“Aid for Trade” Review at WTO in 2011
WTO members last week looked at
efforts to lay the groundwork for next year’s planned examination of ongoing
efforts to use trade-related development assistance to boost poor countries’
ability to participate in international commerce.
The third ‘global
review’ of the WTO’s aid-for-trade initiative is scheduled to take place in
July 2011. According to the WTO secretariat, the purpose of these global
reviews is to put a spotlight on aid-for-trade projects, both to improve
monitoring and evaluation and to encourage both donors and recipients to step
up work and make projects more effective. At a 7 December meeting of the WTO
Committee on Trade and Development, members took stock of work being done to
prepare for the high-profile meeting.
To help governments
do this, the WTO and the Paris-based Organisation for
Economic Cooperation and Development, which earlier developed a framework for
the monitoring and evaluation of aid-for-trade efforts, have developed a series
of detailed questionnaires for donors and recipients.
At the CTD meeting,
Director-General Pascal Lamy urged members to provide
input to the preparations for the review before the end of January 2011,
pointing to the WTO/OECD questionnaires and a call for case stories about
aid-for-trade projects.
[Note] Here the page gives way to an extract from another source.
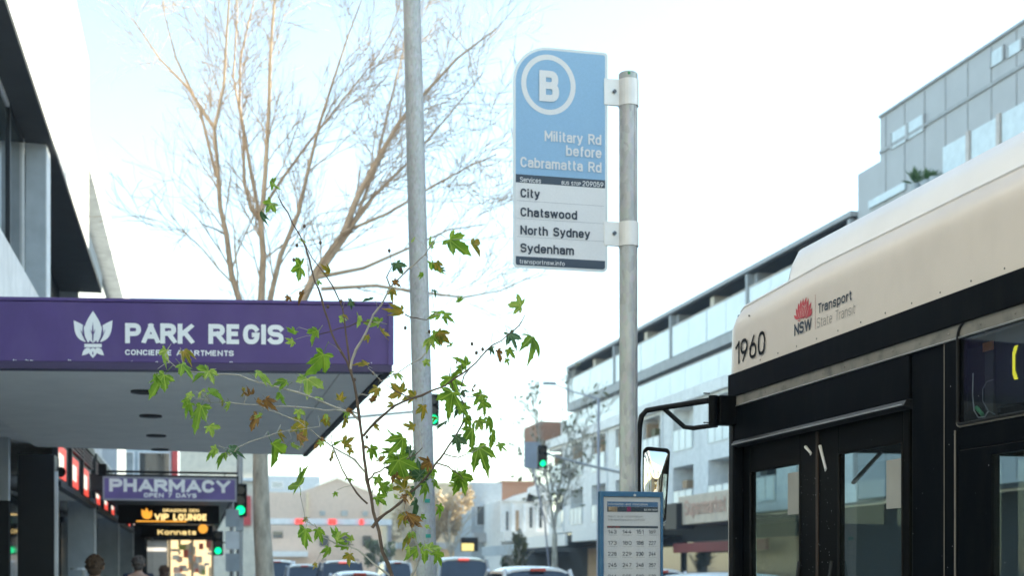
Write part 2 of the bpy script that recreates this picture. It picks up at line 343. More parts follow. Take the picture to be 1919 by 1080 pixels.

He noted that the Group of 20 leading economies pledged
in November to maintain aid-for-trade spending at pre-crisis levels beyond
2011.
Secretariat
officials described training events that were either planned or had already
taken place in every developing country region to help members prepare for the
aid-for-trade review.
The CTD meeting
also saw members report on preparations for a major UN conference on
least-developed countries (LDC-IV) scheduled to take place in Istanbul in May.